Il va sans dire qu'une croissance forte et stable est une condition essentielle à ces interventions. Pour autant, un pays ne sera pas en mesure de consolider ses progrès si les gains de la croissance ne profitent pas au plus grand nombre.
Nous savons désormais que les nations où le fossé se creuse entre ceux qui ont accès à des opportunités dans la vie et ceux qui en sont privés ont du mal à préserver leur croissance économique et leur stabilité sociale sur le long terme. Aucun pays n’est parvenu à ce jour à se hisser au-delà du rang d’économie à revenu intermédiaire en conservant un niveau élevé d'inégalités. Agir contre les inégalités n’est pas seulement utile à la réduction de la pauvreté, c’est aussi un facteur de cohésion sociale .

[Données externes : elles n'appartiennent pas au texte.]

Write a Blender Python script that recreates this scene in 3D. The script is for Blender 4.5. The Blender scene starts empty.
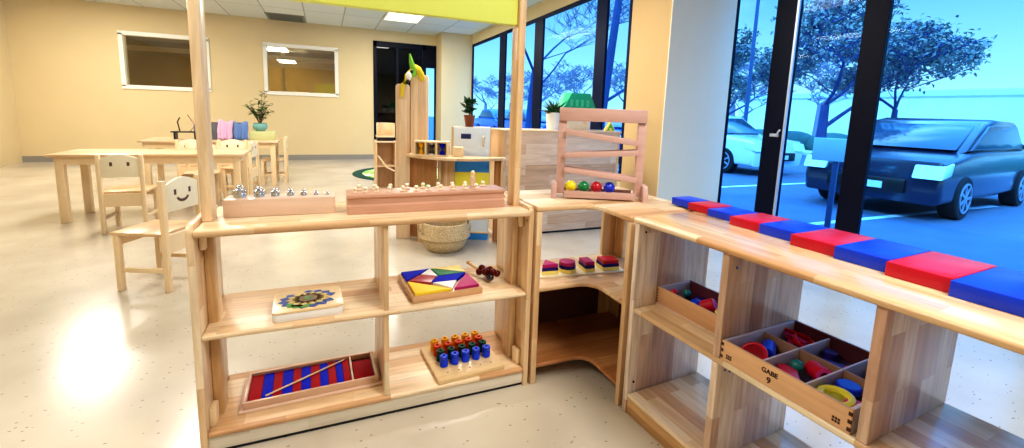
import bpy, bmesh, math, random
from mathutils import Vector, Matrix
random.seed(7)
PI = math.pi
scene = bpy.context.scene
COL = scene.collection
ORD = ['first', 'second', 'third', 'fourth', 'fifth', 'sixth', 'seventh', 'eighth', 'ninth', 'tenth', 'eleventh', 'twelfth']

# ------------------------------------------------------------------ mesh builder
class MB:
    def __init__(s):
        s.bm = bmesh.new()
    def _merge(s, b, M=None):
        if M is not None:
            bmesh.ops.transform(b, matrix=M, verts=b.verts)
        me = bpy.data.meshes.new('tmp')
        b.to_mesh(me); b.free()
        s.bm.from_mesh(me)
        bpy.data.meshes.remove(me)
        return s
    def box(s, x0, x1, y0, y1, z0, z1, bev=0.0, seg=2, M=None):
        b = bmesh.new()
        bmesh.ops.create_cube(b, size=1)
        for v in b.verts:
            v.co = Vector(((x0 + x1) / 2 + v.co.x * (x1 - x0), (y0 + y1) / 2 + v.co.y * (y1 - y0), (z0 + z1) / 2 + v.co.z * (z1 - z0)))
        if bev > 0:
            bmesh.ops.bevel(b, geom=list(b.edges), offset=min(bev, .49 * min(abs(x1 - x0), abs(y1 - y0), abs(z1 - z0))), segments=seg, profile=.5, affect='EDGES')
        return s._merge(b, M)
    def prism(s, pts, a0, a1, axis='z', bev=0.0, seg=2, M=None, capbev=True):
        """polygon extruded along an axis. z: (x,y); y: (x,z); x: (y,z)"""
        b = bmesh.new()
        def P(p, a):
            return {'z': (p[0], p[1], a), 'y': (p[0], a, p[1]), 'x': (a, p[0], p[1])}[axis]
        lo = [b.verts.new(P(p, a0)) for p in pts]
        hi = [b.verts.new(P(p, a1)) for p in pts]
        f0 = b.faces.new(lo); f1 = b.faces.new(hi)
        n = len(pts)
        for i in range(n):
            b.faces.new((lo[i], lo[(i + 1) % n], hi[(i + 1) % n], hi[i]))
        bmesh.ops.recalc_face_normals(b, faces=b.faces)
        if bev > 0:
            es = set(f0.edges) | set(f1.edges)
            bmesh.ops.bevel(b, geom=list(es), offset=bev, segments=seg, profile=.5, affect='EDGES')
        return s._merge(b, M)
    def lathe(s, prof, c=(0, 0, 0), seg=20, M=None):
        b = bmesh.new()
        rings = []
        for r, z in prof:
            if r < 1e-6:
                rings.append([b.verts.new((c[0], c[1], c[2] + z))])
            else:
                rings.append([b.verts.new((c[0] + r * math.cos(2 * PI * i / seg), c[1] + r * math.sin(2 * PI * i / seg), c[2] + z)) for i in range(seg)])
        for A, B in zip(rings, rings[1:]):
            for i in range(seg):
                j = (i + 1) % seg
                if len(A) == 1 and len(B) == 1: continue
                if len(A) == 1: b.faces.new((A[0], B[i], B[j]))
                elif len(B) == 1: b.faces.new((A[i], A[j], B[0]))
                else: b.faces.new((A[i], A[j], B[j], B[i]))
        if len(rings[0]) > 1 and prof[0] != prof[-1]: b.faces.new(rings[0])
        if len(rings[-1]) > 1 and prof[0] != prof[-1]: b.faces.new(rings[-1])
        bmesh.ops.recalc_face_normals(b, faces=b.faces)
        return s._merge(b, M)
    def cyl(s, c, r, h, seg=20, bev=0.0, M=None, r2=None):
        r2 = r if r2 is None else r2
        if bev:
            prof = [(r - bev, 0), (r, bev), (r2, h - bev), (r2 - bev, h)]
        else:
            prof = [(r, 0), (r2, h)]
        return s.lathe([(0, 0)] + prof + [(0, h)], c, seg, M)
    def sph(s, c, r, seg=16, sz=1.0, M=None):
        n = 10
        return s.lathe([(r * math.sin(PI * i / n) if 0 < i < n else 0, -r * sz * math.cos(PI * i / n)) for i in range(n + 1)], c, seg, M)
    def ring(s, c, R, r, seg=24, M=None, sz=1.0):
        n = 8
        prof = [(R + r * math.cos(2 * PI * i / n), sz * r * math.sin(2 * PI * i / n)) for i in range(n + 1)]
        return s.lathe(prof, c, seg, M)
    def tube(s, pts, radii, seg=6, M=None, closed=False):
        b = bmesh.new()
        pts = [Vector(p) for p in pts]
        if not hasattr(radii, '__len__'): radii = [radii] * len(pts)
        rings = []
        ref = Vector((.31, .17, .93))
        for i, p in enumerate(pts):
            d = (pts[min(i + 1, len(pts) - 1)] - pts[max(i - 1, 0)])
            if d.length < 1e-9: d = Vector((0, 0, 1))
            d.normalize()
            if abs(d.dot(ref)) > .95: ref = Vector((.9, .3, .1))
            u = d.cross(ref).normalized(); w = d.cross(u)
            rings.append([b.verts.new(p + radii[i] * (math.cos(2 * PI * k / seg) * u + math.sin(2 * PI * k / seg) * w)) for k in range(seg)])
        for A, B in zip(rings, rings[1:]):
            for i in range(seg):
                b.faces.new((A[i], A[(i + 1) % seg], B[(i + 1) % seg], B[i]))
        b.faces.new(rings[0]); b.faces.new(rings[-1])
        bmesh.ops.recalc_face_normals(b, faces=b.faces)
        return s._merge(b, M)
    def leaf(s, p, d, n, l, w):
        """a folded leaf blade from p along d, face normal n"""
        d = Vector(d).normalized(); n = Vector(n)
        sd = d.cross(n)
        if sd.length < 1e-4: sd = d.cross(Vector((1, 0, 0.1)))
        sd.normalize(); n = sd.cross(d)
        p = Vector(p)
        a = [p, p + d * l * .45 + sd * w / 2 + n * l * .08, p + d * l - n * l * .1, p + d * l * .45 - sd * w / 2 + n * l * .08, p + d * l * .5]
        v = [s.bm.verts.new(x) for x in a]
        s.bm.faces.new((v[0], v[1], v[4])); s.bm.faces.new((v[1], v[2], v[4]))
        s.bm.faces.new((v[2], v[3], v[4])); s.bm.faces.new((v[3], v[0], v[4]))
        return s
    def quad(s, *ps):
        s.bm.faces.new([s.bm.verts.new(p) for p in ps]); return s
    def build(s, name, m, parent=None, smooth=True, ang=40):
        me = bpy.data.meshes.new(name)
        s.bm.to_mesh(me); s.bm.free()
        o = bpy.data.objects.new(name, me); COL.objects.link(o)
        me.materials.append(m)
        if smooth and len(me.polygons):
            me.polygons.foreach_set('use_smooth', [True] * len(me.polygons))
            me.set_sharp_from_angle(angle=math.radians(ang))
        if parent is not None: o.parent = parent
        return o

def tag(o, label, cat, group=None, kind=None):
    o['label'] = label; o['category'] = cat
    if group: o['group'] = group
    if kind: o['kind'] = kind
    return o
def thing(name, label, cat, loc=(0, 0, 0), rz=0.0, group=None):
    o = bpy.data.objects.new(name, None); COL.objects.link(o)
    o.empty_display_size = .05
    o.location = loc; o.rotation_euler = (0, 0, rz)
    return tag(o, label, cat, group)
def put(o, loc, rz=0.0):
    o.location = loc; o.rotation_euler = (0, 0, rz); return o
def struct(o):
    o['kind'] = 'structure'; return o
def dup(root, loc, rz, label, group=None):
    r = root.copy(); COL.objects.link(r); r.location = loc; r.rotation_euler = (0, 0, rz); r['label'] = label
    if group: r['group'] = group
    for ch in list(root.children):
        c = ch.copy(); COL.objects.link(c); c.parent = r
        for g in list(ch.children):
            d = g.copy(); COL.objects.link(d); d.parent = c
    return r
def rot(x, y, a):
    return (x * math.cos(a) - y * math.sin(a), x * math.sin(a) + y * math.cos(a))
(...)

Pour revenir à notre métaphore sportive, nous entrons à présent dans la phase finale de la course, celle où nos actions collectives seront décisives pour passer ou non la ligne d'arrivée d’ici à 2030. Rappelons qu’à cette échéance la communauté mondiale ne sera pas jugée uniquement sur l'élimination de l'extrême pauvreté : 2030, c’est aussi la date butoir fixée pour atteindre les 16 autres Objectifs de développement durable adoptés par les Nations Unies. Du combat contre les inégalités à la lutte contre le changement climatique, ces objectifs constituent un appel urgent à l’action pour construire un avenir meilleur pour tous. Gouvernements, entreprises, société civile et tout un chacun : il nous incombe à tous de garantir la prospérité et la paix pour le bien de l'humanité et de la planète.